__GIVEN TASK__:
Transcribe the stretch of entries below from the line with "Build this scene" through the line with "scene = bpy.context.scene", exactly and with both ends included; leave out all other lines.

__SUPPLIED ENTRIES__:
★ ★ ★ ★ ★

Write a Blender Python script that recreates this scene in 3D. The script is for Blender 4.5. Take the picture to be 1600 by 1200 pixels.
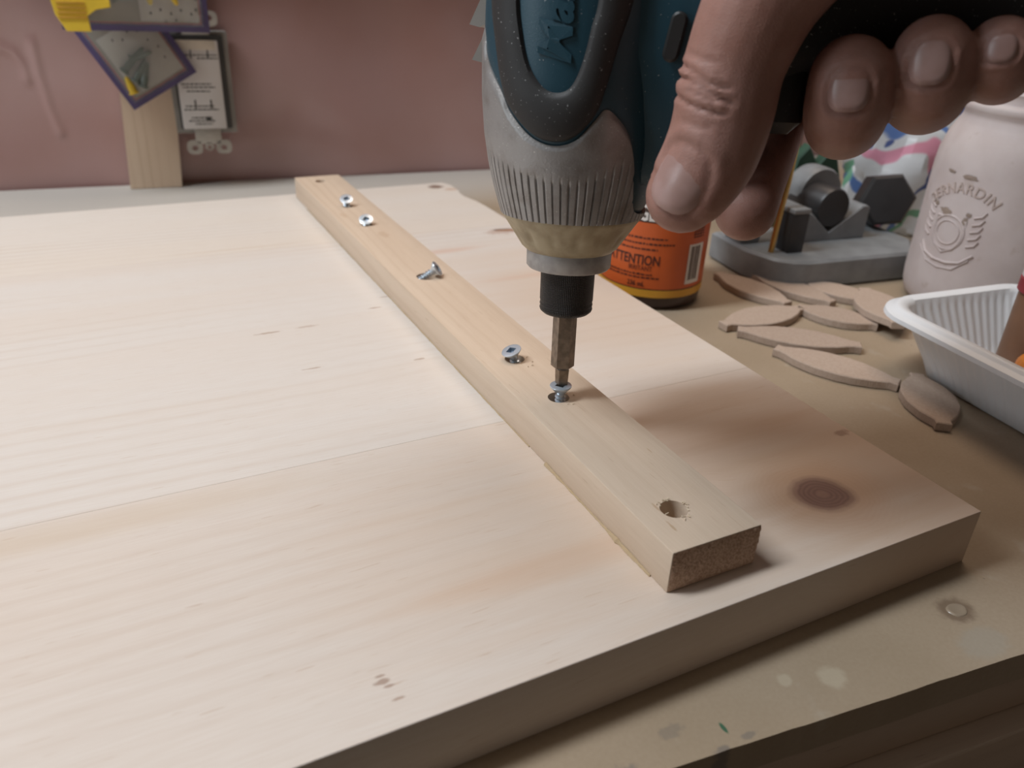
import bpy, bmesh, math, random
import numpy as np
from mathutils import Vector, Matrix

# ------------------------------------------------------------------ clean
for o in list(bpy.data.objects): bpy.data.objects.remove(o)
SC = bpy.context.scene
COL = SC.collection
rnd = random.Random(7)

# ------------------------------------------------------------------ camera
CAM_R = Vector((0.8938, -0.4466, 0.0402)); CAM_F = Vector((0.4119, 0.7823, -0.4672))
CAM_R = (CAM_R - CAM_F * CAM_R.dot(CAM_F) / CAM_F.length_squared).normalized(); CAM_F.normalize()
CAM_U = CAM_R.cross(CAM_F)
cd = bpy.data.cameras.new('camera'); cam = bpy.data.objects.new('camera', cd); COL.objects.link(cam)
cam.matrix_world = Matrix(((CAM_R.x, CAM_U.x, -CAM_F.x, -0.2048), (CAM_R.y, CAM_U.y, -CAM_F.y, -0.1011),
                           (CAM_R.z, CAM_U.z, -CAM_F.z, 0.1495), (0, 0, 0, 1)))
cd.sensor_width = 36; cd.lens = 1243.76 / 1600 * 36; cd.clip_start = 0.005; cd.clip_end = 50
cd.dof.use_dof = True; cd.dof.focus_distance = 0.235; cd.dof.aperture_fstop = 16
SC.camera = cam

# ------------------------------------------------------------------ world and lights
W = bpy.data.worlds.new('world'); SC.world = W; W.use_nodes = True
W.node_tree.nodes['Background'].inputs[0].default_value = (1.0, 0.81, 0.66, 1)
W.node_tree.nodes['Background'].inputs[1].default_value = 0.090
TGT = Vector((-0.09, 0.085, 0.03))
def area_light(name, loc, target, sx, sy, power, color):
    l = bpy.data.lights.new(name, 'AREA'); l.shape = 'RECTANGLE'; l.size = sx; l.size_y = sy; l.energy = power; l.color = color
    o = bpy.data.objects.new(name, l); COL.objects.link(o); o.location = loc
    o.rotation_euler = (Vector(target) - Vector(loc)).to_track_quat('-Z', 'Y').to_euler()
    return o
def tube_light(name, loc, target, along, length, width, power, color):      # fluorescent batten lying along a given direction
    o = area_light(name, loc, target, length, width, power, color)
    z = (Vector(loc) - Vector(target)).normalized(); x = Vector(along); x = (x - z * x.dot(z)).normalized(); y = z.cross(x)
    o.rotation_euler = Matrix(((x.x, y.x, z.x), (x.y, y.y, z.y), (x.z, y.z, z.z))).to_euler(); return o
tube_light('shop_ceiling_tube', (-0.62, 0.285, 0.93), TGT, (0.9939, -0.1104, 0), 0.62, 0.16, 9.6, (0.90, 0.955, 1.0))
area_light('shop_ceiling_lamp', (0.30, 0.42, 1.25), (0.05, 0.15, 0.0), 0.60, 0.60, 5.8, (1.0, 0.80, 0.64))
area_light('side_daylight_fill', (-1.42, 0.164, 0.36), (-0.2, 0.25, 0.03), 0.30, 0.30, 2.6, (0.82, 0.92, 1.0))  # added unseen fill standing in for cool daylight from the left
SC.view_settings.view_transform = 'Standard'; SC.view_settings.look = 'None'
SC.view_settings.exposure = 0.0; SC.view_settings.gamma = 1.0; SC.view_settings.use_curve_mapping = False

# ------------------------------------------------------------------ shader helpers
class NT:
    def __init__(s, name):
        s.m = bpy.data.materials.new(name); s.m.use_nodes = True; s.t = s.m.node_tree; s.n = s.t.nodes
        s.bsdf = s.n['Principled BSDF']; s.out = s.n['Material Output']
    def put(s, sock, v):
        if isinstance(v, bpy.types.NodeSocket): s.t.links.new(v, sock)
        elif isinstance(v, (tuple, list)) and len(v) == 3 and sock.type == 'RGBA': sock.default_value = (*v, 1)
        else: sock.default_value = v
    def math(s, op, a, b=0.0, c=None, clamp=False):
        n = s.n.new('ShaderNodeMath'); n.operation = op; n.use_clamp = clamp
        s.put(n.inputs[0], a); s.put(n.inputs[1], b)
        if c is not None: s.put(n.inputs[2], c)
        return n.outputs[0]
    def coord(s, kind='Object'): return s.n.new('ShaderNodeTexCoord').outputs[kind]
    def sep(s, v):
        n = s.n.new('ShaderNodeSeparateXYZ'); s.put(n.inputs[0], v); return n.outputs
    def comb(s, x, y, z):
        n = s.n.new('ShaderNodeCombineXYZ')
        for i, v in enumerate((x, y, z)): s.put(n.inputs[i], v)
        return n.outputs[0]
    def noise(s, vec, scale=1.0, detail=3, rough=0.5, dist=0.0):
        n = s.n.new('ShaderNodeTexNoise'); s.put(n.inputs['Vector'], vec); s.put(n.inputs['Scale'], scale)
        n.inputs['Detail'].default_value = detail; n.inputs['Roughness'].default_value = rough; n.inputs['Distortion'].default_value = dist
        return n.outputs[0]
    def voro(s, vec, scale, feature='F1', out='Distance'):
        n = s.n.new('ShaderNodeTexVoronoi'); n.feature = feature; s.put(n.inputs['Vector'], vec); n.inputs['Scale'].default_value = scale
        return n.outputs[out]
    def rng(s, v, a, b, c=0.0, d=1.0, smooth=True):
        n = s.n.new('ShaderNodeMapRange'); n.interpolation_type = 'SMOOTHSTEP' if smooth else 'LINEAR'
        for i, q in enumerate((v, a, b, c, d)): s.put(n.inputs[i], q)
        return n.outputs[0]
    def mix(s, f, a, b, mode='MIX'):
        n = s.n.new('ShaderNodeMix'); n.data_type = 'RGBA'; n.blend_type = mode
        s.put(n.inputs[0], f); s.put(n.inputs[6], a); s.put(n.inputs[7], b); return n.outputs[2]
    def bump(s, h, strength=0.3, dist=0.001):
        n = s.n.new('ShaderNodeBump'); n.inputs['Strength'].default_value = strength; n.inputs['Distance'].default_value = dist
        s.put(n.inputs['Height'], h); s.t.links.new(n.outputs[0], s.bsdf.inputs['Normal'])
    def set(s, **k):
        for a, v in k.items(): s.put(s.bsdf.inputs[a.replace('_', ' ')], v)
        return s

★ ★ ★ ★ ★

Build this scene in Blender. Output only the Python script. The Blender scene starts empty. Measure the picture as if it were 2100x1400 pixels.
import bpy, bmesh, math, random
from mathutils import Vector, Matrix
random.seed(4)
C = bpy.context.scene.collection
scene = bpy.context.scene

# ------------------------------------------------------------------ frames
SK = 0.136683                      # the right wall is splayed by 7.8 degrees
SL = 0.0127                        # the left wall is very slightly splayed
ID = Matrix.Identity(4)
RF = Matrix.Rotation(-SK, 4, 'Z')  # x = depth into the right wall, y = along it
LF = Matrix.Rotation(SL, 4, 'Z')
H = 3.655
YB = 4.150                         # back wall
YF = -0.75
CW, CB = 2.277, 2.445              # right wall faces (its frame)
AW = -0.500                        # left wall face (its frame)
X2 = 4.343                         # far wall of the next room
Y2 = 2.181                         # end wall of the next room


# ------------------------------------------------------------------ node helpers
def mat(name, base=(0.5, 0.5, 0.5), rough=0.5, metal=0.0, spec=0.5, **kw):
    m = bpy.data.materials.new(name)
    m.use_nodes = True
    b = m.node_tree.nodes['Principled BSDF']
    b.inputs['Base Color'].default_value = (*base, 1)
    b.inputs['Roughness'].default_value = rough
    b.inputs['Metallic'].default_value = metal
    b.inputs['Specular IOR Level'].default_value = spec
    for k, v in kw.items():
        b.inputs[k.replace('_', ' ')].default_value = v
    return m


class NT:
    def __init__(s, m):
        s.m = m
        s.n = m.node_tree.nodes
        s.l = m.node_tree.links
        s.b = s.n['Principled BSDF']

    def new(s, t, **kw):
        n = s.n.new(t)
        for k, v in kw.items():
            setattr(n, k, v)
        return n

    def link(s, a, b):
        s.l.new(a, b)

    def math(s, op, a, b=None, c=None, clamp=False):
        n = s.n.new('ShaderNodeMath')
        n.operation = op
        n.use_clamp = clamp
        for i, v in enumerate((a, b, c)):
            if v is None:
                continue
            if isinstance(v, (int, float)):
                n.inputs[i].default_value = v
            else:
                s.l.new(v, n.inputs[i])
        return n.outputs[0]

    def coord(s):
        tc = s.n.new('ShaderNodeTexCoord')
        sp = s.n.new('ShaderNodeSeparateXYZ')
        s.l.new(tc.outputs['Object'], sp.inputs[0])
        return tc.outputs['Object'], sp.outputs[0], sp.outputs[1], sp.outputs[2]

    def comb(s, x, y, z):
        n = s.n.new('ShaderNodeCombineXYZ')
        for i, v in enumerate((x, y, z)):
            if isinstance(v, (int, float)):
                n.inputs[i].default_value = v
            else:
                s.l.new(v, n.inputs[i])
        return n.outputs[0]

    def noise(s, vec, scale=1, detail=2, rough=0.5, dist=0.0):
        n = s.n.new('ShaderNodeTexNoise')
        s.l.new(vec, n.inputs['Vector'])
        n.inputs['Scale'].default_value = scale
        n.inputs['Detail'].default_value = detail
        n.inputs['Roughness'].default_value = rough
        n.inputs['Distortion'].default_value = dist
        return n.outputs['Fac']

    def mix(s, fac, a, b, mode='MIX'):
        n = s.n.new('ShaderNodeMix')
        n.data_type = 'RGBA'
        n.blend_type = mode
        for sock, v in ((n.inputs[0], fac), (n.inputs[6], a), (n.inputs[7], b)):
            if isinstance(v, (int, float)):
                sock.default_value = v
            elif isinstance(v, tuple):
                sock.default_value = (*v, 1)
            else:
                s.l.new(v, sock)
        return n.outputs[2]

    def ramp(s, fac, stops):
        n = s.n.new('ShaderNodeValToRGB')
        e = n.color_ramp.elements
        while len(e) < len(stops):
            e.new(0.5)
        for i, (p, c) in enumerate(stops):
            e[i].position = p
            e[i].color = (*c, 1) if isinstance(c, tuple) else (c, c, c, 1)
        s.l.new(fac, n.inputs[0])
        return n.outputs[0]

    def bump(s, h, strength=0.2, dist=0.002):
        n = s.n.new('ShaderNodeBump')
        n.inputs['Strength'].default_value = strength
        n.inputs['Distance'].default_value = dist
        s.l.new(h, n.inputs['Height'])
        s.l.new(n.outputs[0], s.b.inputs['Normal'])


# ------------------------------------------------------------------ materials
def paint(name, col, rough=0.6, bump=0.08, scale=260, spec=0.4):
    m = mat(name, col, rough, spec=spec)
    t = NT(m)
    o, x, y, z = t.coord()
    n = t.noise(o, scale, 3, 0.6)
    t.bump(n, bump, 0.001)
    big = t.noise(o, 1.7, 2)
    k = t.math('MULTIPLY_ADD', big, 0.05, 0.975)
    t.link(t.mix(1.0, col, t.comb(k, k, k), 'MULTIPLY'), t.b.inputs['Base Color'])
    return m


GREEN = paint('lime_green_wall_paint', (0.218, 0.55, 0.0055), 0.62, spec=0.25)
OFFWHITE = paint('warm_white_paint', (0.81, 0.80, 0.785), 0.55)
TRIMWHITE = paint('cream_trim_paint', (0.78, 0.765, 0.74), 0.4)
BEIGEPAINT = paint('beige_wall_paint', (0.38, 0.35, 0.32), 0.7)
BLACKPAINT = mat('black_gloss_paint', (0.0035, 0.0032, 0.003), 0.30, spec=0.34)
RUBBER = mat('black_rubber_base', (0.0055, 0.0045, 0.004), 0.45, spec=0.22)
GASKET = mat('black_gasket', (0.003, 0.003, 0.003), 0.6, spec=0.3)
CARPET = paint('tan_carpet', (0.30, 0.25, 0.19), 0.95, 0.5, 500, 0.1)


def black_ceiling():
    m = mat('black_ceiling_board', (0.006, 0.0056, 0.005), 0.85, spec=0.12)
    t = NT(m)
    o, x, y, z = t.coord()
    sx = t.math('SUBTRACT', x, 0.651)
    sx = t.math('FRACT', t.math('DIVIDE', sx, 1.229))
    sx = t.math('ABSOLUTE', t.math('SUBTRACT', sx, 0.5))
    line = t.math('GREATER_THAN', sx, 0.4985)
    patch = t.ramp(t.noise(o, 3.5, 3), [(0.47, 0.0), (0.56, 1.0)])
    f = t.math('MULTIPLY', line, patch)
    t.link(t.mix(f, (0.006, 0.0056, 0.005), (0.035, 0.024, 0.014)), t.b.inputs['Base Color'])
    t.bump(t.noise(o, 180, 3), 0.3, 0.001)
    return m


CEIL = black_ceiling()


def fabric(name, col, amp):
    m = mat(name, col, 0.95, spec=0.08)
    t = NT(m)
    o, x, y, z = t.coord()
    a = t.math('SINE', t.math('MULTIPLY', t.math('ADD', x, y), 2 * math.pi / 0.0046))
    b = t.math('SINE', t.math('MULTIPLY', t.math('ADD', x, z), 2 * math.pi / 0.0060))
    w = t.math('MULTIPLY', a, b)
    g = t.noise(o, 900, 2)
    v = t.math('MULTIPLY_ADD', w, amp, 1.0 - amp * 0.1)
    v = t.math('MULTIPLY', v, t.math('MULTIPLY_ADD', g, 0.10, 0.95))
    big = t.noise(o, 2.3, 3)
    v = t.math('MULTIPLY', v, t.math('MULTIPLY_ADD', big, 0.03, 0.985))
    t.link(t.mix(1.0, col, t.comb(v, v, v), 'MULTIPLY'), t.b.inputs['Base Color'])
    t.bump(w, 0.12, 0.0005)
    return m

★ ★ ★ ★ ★

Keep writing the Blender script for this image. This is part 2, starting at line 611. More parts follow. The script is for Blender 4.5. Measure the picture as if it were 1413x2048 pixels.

★ ★ ★ ★ ★

__EXERCISE SOLUTION__:
Build this scene in Blender. Output only the Python script. The Blender scene starts empty. Measure the picture as if it were 2100x1400 pixels.
import bpy, bmesh, math, random
from mathutils import Vector, Matrix
random.seed(4)
C = bpy.context.scene.collection
scene = bpy.context.scene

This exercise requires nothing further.